The Good Fight (CBS All Access, Sundays) may be a spin-off from The Good Wife but its first two episodes are as good as anything from that show’s run.
The stunning two-hour premiere opens with characters and familiar, seamlessly integrating the two into a new environment – an environment without the Florricks, but with Diane Lockhart moving from the penthouse to the outhouse and back in a way that feels natural and unforced, and surrounds her with a new cast of equals that equals the one she’s moved on from.
The two-hour series premiere (the first hour of which is being broadcast on CBS to provide the maximum potential audience) finds Diane (Christine Baranski) planning her retirement – putting an offer in a charming villa in Provence, France, and taking on a police brutality case for Cook County.
Newly minted lawyer Maia Rindell (Rose Leslie, Game of Thrones) is starting her first day at Lockhart, Deckler, Gussman, etc.. and being assigned to scutwork following an orientation walk & talk by David Lee (Zach Grenier). With two weeks until her retirement, Diane gives Rose, her goddaughter, an opportunity to help on her last case.

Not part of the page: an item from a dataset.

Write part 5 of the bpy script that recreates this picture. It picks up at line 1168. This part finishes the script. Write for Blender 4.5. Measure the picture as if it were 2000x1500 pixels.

When a Ponzi scheme scandal hits her parents, Maia instantly becomes the most hated woman in Chicago – if only because her father (Paul Guilfoyle) is arrested and in jail. Despite her making a key contribution to Diane’s case, she’s fired – while Diane is wiped out financially, and her former partners won’t let her come back (Lee, slimeball that he is, celebrates).
Diane follows her out of the firm after the attorney for the defendant, Robert Boseman (Delroy Lindo) in the police brutality case offers her a partnership at his firm, Chicago’s leading African American law firm – but not before letting her old firm know where she’s going, and giving them that key piece of evidence. (In a cool twist, Boseman’s hiring of Diane could actually be a ‘diversity hire’!)
There are lots of interesting moments in the series premiere – not the least of which is Boseman’s firm’s managing partner, Barbara Kolstad (Erica Tazel, Justified), not being too keen that he ‘called an audible’ in hiring Diane. She doesn’t much care for Lucca Quinn’s (Cush Jumbo) input, either – and she asked for it!
The second half of the premiere finds Lucca and Maia taking on the case of a sportswear chain’s employee who says he was wrongly accused and forced to sign a confession to save his job.
Judging from the premiere, Diane, Maia, Boseman, Kolstad and Lucca look to be the primary players and they are an intriguing mix even before we include Maia’s girlfriend and reintroduce Diane’s ‘new’ assistant, Marissa Gold (Sarah Steele) – who looks to be getting more and juicier things to do here.
As you would expect from creators Robert and Michelle King, there’s plenty of good legal wrangling mixed with an equally entertaining look at the lives of characters. The second hour even introduces a new concept to the show (and, I suspect, one that would have turned up on The Good Wife if it had continued): a pair of litigation financiers – forensic accountants who use a computer algorithm to decide which cases they will finance – and for how long and how much –and which they won’t.
The story of how Diane moves from her old firm to her new one is detailed sufficiently well that The Good Fight is a good place for those who never watched The Good Wife to come aboard.
Running on CBS All Access allows the writers to use some serious profanity – there are a few extremely well timed f-bombs – and a bit more skin – but other than the well-timed f-bombs (the first time Diane utters her first it is practically cathartic, not to mention appropriate).
Surprisingly, one of the best moments of the premiere is its opening scene – with Diane watching Donald Trump’s inauguration with growing disgust before turning off her TV. It feels like that is the last straw for her – the one that provokes her decision to retire (and get out of the country).
From then on, when things take a darker turn, they feel more inevitable than surprising – which, in turn, makes Diane’s rebounding (and her graceful exit from Lockhart,
Deckler, Gussman and etc… so satisfying.
Language aside, the series premiere of The Good Fight could be a network show – but it would be a hallmark network show.
After seeing the two-hour premiere (all that was made available for critics), it’s possible to see the show stretching the bounds of its premise a bit more deeply than it might have on network TV, but only as much as it absolutely has to.
Is it worth subscribing to CBS All Access? Yes, indeed, it is.